ANTHEMS (Part 4 of 4)

Continued from New York London Paris Munich

ENVOI

A conclusion to this somewhat forced ramble might better belong somewhere else than here, but there is no political blog as such (or at least not a permanent one) here and I don’t have my own blog for various reasons. But if there is something to be said about my visitation through interpretations and histories and tributes and more to the dead of WWI, it’s that, perhaps obviously (perhaps selfishly?) I found myself also wondering about the current war and how the future might remember what occurs, and who dies.

Not that there is a guarantee they will, not entirely. To give you an example, the Spanish-American War is known in the history books and gets taught as part of American history as such, but the lengthy occupation of the Philippines and the passionate arguments in the US about the appropriateness of such imperial conquest, and its meaning and the goals behind such an action — all have their haunting if not exact similarities to what is happening now, and the result certainly involved death and destruction for both Filipinos and Americans. It’s a conflict that didn’t involve a huge swathe of the population, it was not an organized ‘war’ effort as such at home, it was far away and other things were going on, and in American terms — not Filipino, I’d venture to guess — it’s not known and remarked on much in public discourse or awareness, it’s not a crucial or specific event, it’s not the Civil War or the World Wars, though it did have its important place in terms of America’s conceptions of itself and what it could and should be doing.

What happens in Iraq next is not within the realm of confident prediction. I have my thoughts and others have theirs and so forth, but anyone saying exactly what will happen is lying. We all uncomfortably wait to see the result. And eventually some will choose to reflect on those results with their own histories, their own artworks, their own fictional narratives, their own movies (if Three Kings was the only major American Gulf War movie as such, at least so far, the length of time and the nature of the conflict now suggests that there will be more about this period of time shown in future years…but again, who can truly predict?).
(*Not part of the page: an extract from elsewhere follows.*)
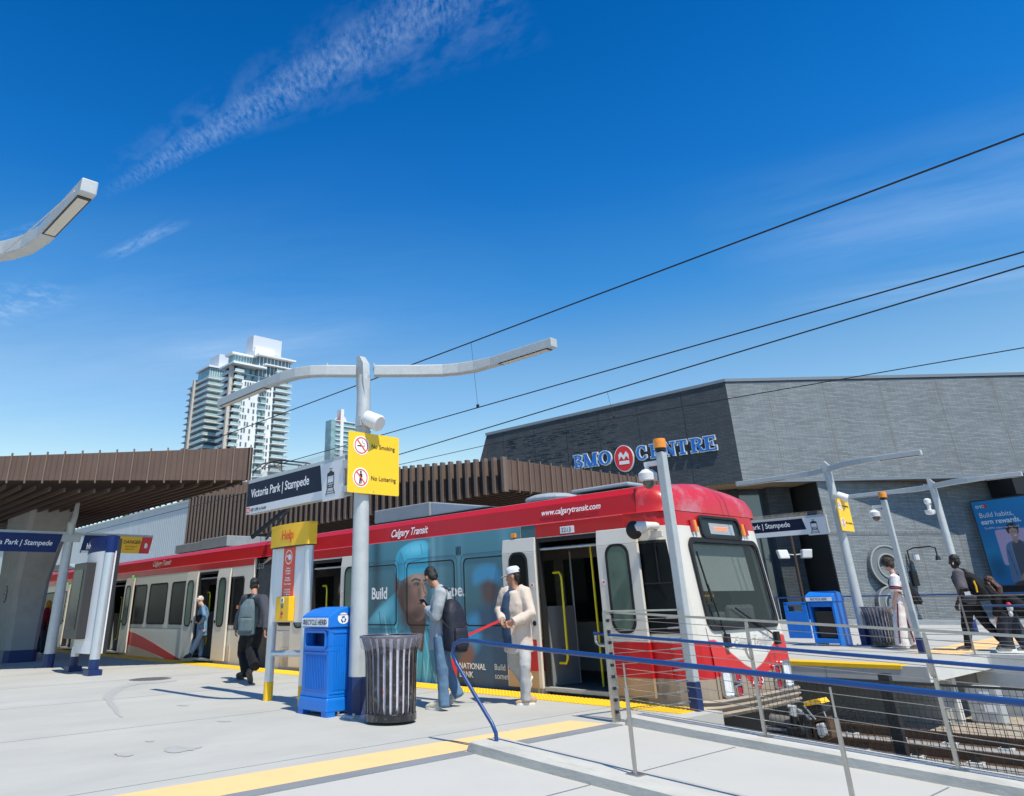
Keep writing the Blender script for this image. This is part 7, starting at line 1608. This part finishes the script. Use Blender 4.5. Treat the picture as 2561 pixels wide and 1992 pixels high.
# 4 elderly woman stepping off
J=dict(H=j(428,655,9.11),SL=j(452,735,9.05),SR=j(478,730,9.33),EL=j(470,840,9.03),WL=j(432,876,8.99),ER=j(485,845,9.28),WR=j(425,868,9.13),HL=j(450,970,9.09),HR=j(455,965,9.25),KL=j(385,1100,9.03),KR=j(440,1110,9.25),AL=j(322,1225,8.95),AR=j(432,1220,9.28),TL=j(262,1262,8.85),TR=j(372,1240,9.25))
J['DL']=V(-1,0,-.3);J['DR']=V(-1,-.3,-.2)
J['FL']=V(-.9,-.35,-.12);J['FR']=V(-1,-.1,-.25)
kk=.92
per,J4,I=person('white-haired woman in a denim jacket stepping down from the open train door',J,kk,(-1,-.25,0),nrm(V(-.75,-.3,-.6)),'skin_light',top=dict(m='denim_jacket',e=.04,h=.16),legs=dict(m='pale_jeans',w=(.10,.09,.078,.07,.062)),hair=('hair_white','curly'),fem=True,shoe_m='shoe_dark',sole_m='shoe_dark',hup=(-.5,0,.8))
q=thing('handbag',tuple(j(415,840,8.98)),'black handbag held by the white-haired woman','bag')
mb=MB(); c=j(418,838,8.95); mb.ell(c,[V(.13,0,.03),V(0,.06,0),V(0,0,.09)],12,8); organic(mb,'bag_body',M['black_cloth'],q,.012,fold=.02,sm=1)
# 5 woman with orange scarf under the canopy
j=mk(60,1480,9.99)
Yh=7.9
J=dict(H=j(618,335,Yh),SL=j(575,470,Yh-.17),SR=j(620,470,Yh+.17),EL=j(545,640,Yh-.2),WL=j(420,690,Yh-.12),ER=j(560,640,Yh+.2),WR=j(400,690,Yh+.1),HL=j(520,960,Yh-.09),HR=j(545,960,Yh+.09),KL=j(480,1200,Yh-.09),KR=j(470,1220,Yh+.09),AL=j(465,1470,Yh-.1),AR=j(360,1450,Yh+.1),TL=j(370,1560,Yh-.12),TR=j(235,1560,Yh+.1))
J['TL'][2]=0;J['TR'][2]=0.0; J['DL']=V(-1,0,.1);J['DR']=V(-1,0,.1)
per,J5,I=person('woman in an orange headscarf and red top reading her phone in the canopy shade',J,.95,(-1,0,0),nrm(V(-1,0,-.3)),'skin_brown',top=dict(m='red_cloth',e=.045,h=.22),legs=dict(m='dark_print',w=(.115,.11,.105,.10,.09)),hair=('orange_scarf','scarf'),fem=True,shoe_m='shoe_dark')
q=thing('handbag',tuple(j(480,850,Yh-.2)),'black shoulder bag of the woman in the orange headscarf','bag'); mb=MB(); mb.ell(j(500,860,Yh-.22),[V(.17,0,0),V(0,.07,0),V(0,0,.14)],12,8); organic(mb,'bag_body',M['black_cloth'],q,.014,fold=.02,sm=1)
q=thing('shopping_bag',tuple(j(340,1190,Yh-.1)),'dark blue patterned carrier bag held low by the woman in the orange headscarf','bag'); mb=MB(); mb.tube([j(360,1080,Yh-.1),j(340,1200,Yh-.1),j(335,1300,Yh-.1)],[(.06,.04),(.13,.09),(.10,.07)],12,round_=True); organic(mb,'bag_body',M['dark_print'],q,.014,fold=.03,sm=1)
# 6 teenager in white
j=mk(2150,1350,5.665); Y6=20.6
J=dict(H=j(402,355,Y6),SL=j(492,550,Y6-.2),SR=j(520,545,Y6+.2),EL=j(520,760,Y6-.24),WL=j(475,935,Y6-.22),ER=j(560,760,Y6+.25),WR=j(600,930,Y6+.22),HL=j(560,900,Y6-.1),HR=j(600,900,Y6+.1),KL=j(570,1180,Y6-.12),KR=j(695,1150,Y6+.12),AL=j(600,1470,Y6-.12),AR=j(800,1450,Y6+.12),TL=j(478,1510,Y6-.12),TR=j(742,1545,Y6+.12))
J['Z']=V(0,0,ZF); J['TL'][2]=ZF+.02;J['TR'][2]=ZF+.0; k6=1.13
J['DL']=V(-.1,0,-1);J['NL']=V(.2,.6,0)
per,J6,I=person('teenager in a white baseball outfit and black headphones on the far platform',J,k6,(-1,0,-.0),nrm(V(-.95,-.1,-.28)),'skin_light',top=dict(m='white_cloth',e=.035,h=.02,s=.55,n='shirt'),legs=dict(m='white_cloth',w=(.115,.12,.13,.13,.12),f=.02),hair=('hair_brown','fringe'),shoe_m='shoe_tan',curl=1.4,hup=(-.25,0,.95))
H_,hf,hup,hs=I['H'],I['hf'],I['hup'],I['hs']
q=MB(); q.tube([H_+hs*.11*math.cos(a)*k6+hup*(.02+.125*math.sin(a))*k6 for a in np.linspace(0,math.pi,13)],.012*k6,6)
for s in(-1,1): q.tube([H_+hs*s*.085*k6-hup*.01,H_+hs*s*.125*k6-hup*.01],.045*k6,14)
q.build('headphones',M['rubber'],per,smooth=50)
for d_ in(.30,.42):
    c=J6['SL']+(J6['EL']-J6['SL'])*(d_+.25); u=nrm(J6['EL']-J6['SL']); MB().tube([c,c+u*.028],[.108*k6,.108*k6],16).build('sleeve_stripe',M['maroon'],per)
MB().tube([I['C']+(H_-I['C'])*.10,I['C']+(H_-I['C'])*.18],[.088*k6,.078*k6],14).build('neck_trim',M['maroon'],per)
for X,w_ in(('R',.135),('L',.135)):
    A=[J6['H'+X],(J6['H'+X]+J6['K'+X])/2,J6['K'+X],(J6['K'+X]+J6['A'+X])/2,J6['A'+X]]; MB().tube([p+V(.02,-w_*k6*1.07,0) for p in A],[(.016,.012)]*5,6,side=(1,0,0)).build('leg_stripe',M['maroon'],per,smooth=60)
backpack('black backpack on the teenager in white',I['P']+(I['C']-I['P'])*.45+V(.27,0,0),(1,0,-.1),(-.25,0,1),(0,1,0),.34,.56,.2,'black_cloth',straps=[strap(I,1,None,k6,.04),strap(I,-1,None,k6,.04)])
# 7 man with black backpack on far side
j=mk(2300,1350,4.854); Y7=20.7
J=dict(H=j(418,268,Y7),SL=j(465,410,Y7-.2),SR=j(490,405,Y7+.2),EL=j(520,625,Y7-.25),WL=j(450,790,Y7-.24),ER=j(560,620,Y7+.25),WR=j(620,780,Y7+.22),HL=j(590,760,Y7-.1),HR=j(640,760,Y7+.1),KL=j(570,1020,Y7-.1),KR=j(800,1010,Y7+.1),AL=j(590,1285,Y7-.1),AR=j(1045,1270,Y7+.1),TL=j(482,1372,Y7-.1),TR=j(968,1345,Y7+.1))
J['Z']=V(0,0,ZF); J['TL'][2]=ZF;J['TR'][2]=ZF+.02; k7=1.13; J['FR']=V(-.85,0,-.5); J['DL']=V(-.15,0,-1);J['NL']=V(.2,.6,0)
per,J7,I=person('young man in grey T-shirt and black trousers striding along the far platform',J,k7,(-1,0,-.1),nrm(V(-1,0,-.12)),'skin_dark',top=dict(m='grey_tee',e=.04,h=.04,s=.55,n='shirt'),legs=dict(m='black_cloth',w=(.12,.11,.09,.075,.065)),hair=('hair_black','short'),shoe_m='shoe_grey',curl=1.3)
q=MB(); c=I['H']+I['hs']*.095*k7-I['hup']*.02; q.tube([c,c-I['hup']*.04+I['hf']*.01],.010,8); q.build('earbud',M['text_white'],per)
q=thing('waist_bag',tuple(j(600,690,Y7-.2)),'small dark hip bag with a white badge on the man in the grey T-shirt','bag'); mb=MB(); mb.ell(j(595,715,Y7-.22),[V(.17,0,.02),V(0,.07,0),V(0,0,.09)],12,8); o=organic(mb,'bag_body',M['charcoal_nylon'],q,.014,sm=1); c=j(560,690,Y7-.30); MB().obox(c,V(.11,0,.01),V(0,-.006,0),V(-.01,0,.09)).build('badge',M['text_white'],o)
bpk=backpack('large black backpack with a yellow strip on the striding man',j(690,560,Y7),(1,0,.10),(-.45,0,1),(0,1,0),.38,.66,.36,'black_cloth',straps=[strap(I,1,None,k7,.05),strap(I,-1,None,k7,.05)])
c=j(655,500,Y7-.22); c2=j(700,640,Y7-.22); MB().tube([c,(c+c2)/2+V(.01,0,0),c2],[(.018,.008)]*3,6,side=(1,0,0)).build('yellow_strip',M['sign_yellow'],bpk)
# 8 long-haired girl at the right edge
Y8=20.8
J=dict(H=j(850,528,Y8),SL=j(930,690,Y8-.18),SR=j(960,680,Y8+.18),EL=j(945,830,Y8-.22),WL=j(925,930,Y8-.2),ER=j(1000,830,Y8+.22),WR=j(1010,930,Y8+.2),HL=j(1030,900,Y8-.1),HR=j(1080,900,Y8+.1),KL=j(1020,1100,Y8-.1),KR=j(1190,1100,Y8+.1),AL=j(1070,1290,Y8-.1),AR=j(1300,1290,Y8+.1),TL=j(975,1380,Y8-.1),TR=j(1215,1370,Y8+.1))
J['Z']=V(0,0,ZF); J['TL'][2]=ZF;J['TR'][2]=ZF+.01; k8=1.03; J['DL']=V(-.15,0,-1)
per,J8,I=person('girl with long auburn hair and black jacket at the right edge',J,k8,(-1,0,-.15),nrm(V(-.9,0,-.35)),'skin_light',top=dict(m='black_cloth',e=.05,h=.06),legs=dict(m='dark_denim',w=(.13,.13,.13,.13,.12),f=.035),hair=('hair_auburn','long'),fem=True,shoe_m='shoe_white')
q=thing('shoulder_bag',tuple(j(1130,760,Y8)),'black bag with a colourful charm carried by the long-haired girl','bag'); mb=MB(); mb.ell(j(1150,770,Y8-.1),[V(.24,0,-.12),V(0,.14,0),V(.03,0,.15)],12,8); o=organic(mb,'bag_body',M['black_cloth'],q,.016,fold=.03,sm=1)
MB().ell(j(1095,830,Y8-.3),[V(.06,0,0),V(0,.03,0),V(0,0,.08)],8,6).build('charm',M['hair_white'],o,smooth=60); MB().ell(j(1080,790,Y8-.3),[V(.05,0,0),V(0,.03,0),V(0,0,.05)],8,6).build('charm',M['sign_red'],o,smooth=60); MB().ell(j(1105,900,Y8-.3),[V(.045,0,0),V(0,.04,0),V(0,0,.06)],8,6).build('charm',M['galv'],o,smooth=60)
# 9 passenger seated inside the front car
Yp=10.5; xs=-7.0
J=dict(H=V(xs-.02,Yp,1.22),SL=V(xs+.0,Yp-.18,.98),SR=V(xs,Yp+.18,.98),EL=V(xs-.05,Yp-.22,.72),WL=V(xs-.27,Yp-.15,.66),ER=V(xs-.05,Yp+.22,.72),WR=V(xs-.27,Yp+.1,.66),HL=V(xs,Yp-.09,.54),HR=V(xs,Yp+.09,.54),KL=V(xs-.42,Yp-.1,.54),KR=V(xs-.42,Yp+.1,.54),AL=V(xs-.42,Yp-.1,.16),AR=V(xs-.42,Yp+.1,.16),TL=V(xs-.56,Yp-.1,.08),TR=V(xs-.56,Yp+.1,.08),Z=V(0,0,.08))
person('dark-clothed passenger seated inside the front car behind its open door',J,.95,(-1,0,0),(-1,0,-.1),'skin_brown',top=dict(m='black_cloth',e=.035),legs=dict(m='black_cloth',w=(.1,.09,.08,.07,.06)),hair=('hair_black','long'),fem=True,shoe_m='shoe_dark')
# red handrail strap behind the man: red barrier tape seen before the train
q=thing('red_tape',(-7.9,7.9,.9),'red strip running from the man with the cap toward the top of the blue handrail','tape')
a=PY(1252,1552,7.75);b=PY(1130,1607,7.2); MB().bar(a,b,.006,.03).build('tape_strip',M['sign_red'],q)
But the dead remain the dead, and that obvious truism still lays bare up the uncomfortable fact. Over a thousand of my fellow citizens are dead now, thousands more Iraqis are as well. As yet, the numbers will continue to increase. Will there be a scarring of the national psyche over this fact in the future? Will there be another black slash in the National Mall to match the Vietnam memorial? Will it have as many names?

Though these are going to be the debates of our time, of our place. As for what I was watching and reading and listening to recently? All Quiet on the Western Front was filmed just over ten years after WWI ended, but everything else I discussed is of a much more recent time, no earlier than the mid-eighties. The imaginative and intellectual (and combined) power of reflection on the horror there lingers strongly and can still produce eloquence and commentary, at the very least good intentions perhaps. Some attempt remains to acknowledge the loss, somehow, a loss part of humanity’s endlessly bloody history.

That which seems important to us now may be just as forgotten in the future as the American and Filipino dead of a hundred years ago are now. All that was lost and all the losses borne by those left behind may not yet receive more than the barest of mentions here and there, the occasional small study and invocation. There may never be “A Life (1984-2004).”

What this means? I cannot say. It gives me no comfort. It solves nothing. It just is, as humanity and history and time progresses, as the wheel grinds on and some stop to consider what has been left behind.